Name: Griffith Parry

Date of birth: 1827

Date of death: 1901

Child: Edmund Wynne Parry

Gender: Male

Occupation: Calvinistic Methodist minister, and author

Area of activity: Literature and Writing; Religion

Born at Caernarvon in December 1827; his mother was sister to Robert Owen (Eryron Gwyllt Walia) and a niece of the famous Calvinistic Methodist preachers Robert Roberts of Clynnog and John Roberts of Llangwm — appropriately enough, Parry was to edit the poems of Robert Owen and the sermons of Robert Roberts.
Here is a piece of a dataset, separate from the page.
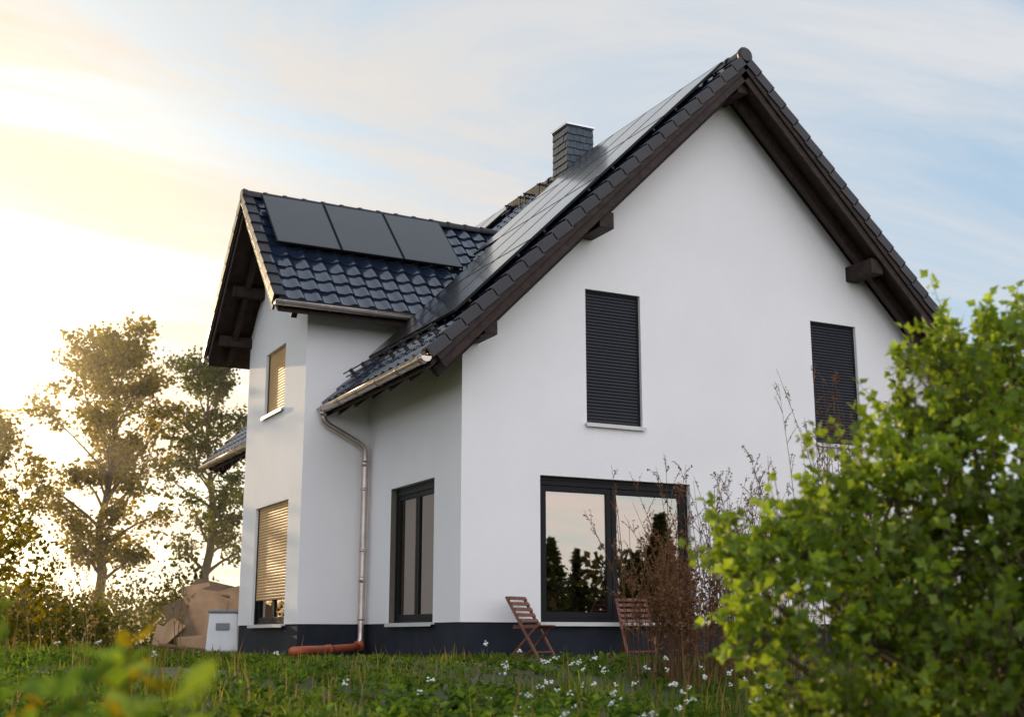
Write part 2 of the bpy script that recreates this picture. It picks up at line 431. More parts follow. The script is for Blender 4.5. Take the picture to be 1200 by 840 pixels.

He went to Bala C.M. College (1847-1851), and began preaching. In 1851, while continuing to preach (he was ordained in 1856), he set up as printer and bookseller at Caernarvon, but at the end of 1861 he took to pastoral charges — at Llanrwst (1861-71), Salford (1871-6), Siloh, Aberystwyth (1876-83), and Carno, Montgomeryshire (1889-1901). He was moderator of the Calvinistic Methodist General Assembly in 1889, moderator of the North Wales Association in 1895, and editor of Y Drysorfa , 1887-91. He was a remarkably polished preacher, a writer of distinction, and a voracious reader. He wrote much in the Traethodydd and the Y Drysorfa , and some of the most important articles in (both editions of) Y Gwyddoniadur were his work — he also published commentaries. He died 22 August 1901 at Carno.

His second son, EDMUND WYNNE PARRY (1855 — 1897), was born at Caernarvon 8 August 1855, and educated at Llanrwst and Manchester grammar schools, at Aberystwyth University College (1877-9), and at Lincoln College, Oxford (1879-83), proceeding M.A. afterwards, and later on (1895) taking a B.D. degree at S. Andrews. He was pastor of the Calvinistic Methodist English churches at Brecon (1883) and Ruthin (1887), but in 1889 became assistant-tutor at Bala, and subsequently head of the Calvinistic Methodist preparatory department there. He died at Bala 4 September 1897. He was a man of conspicuous refinement and (though his academic career had not been distinguished) of wide culture. He edited (1895) some of the discourses of David Charles Davies, and in 1896 published a biography of Davies, with a selection of his sermons.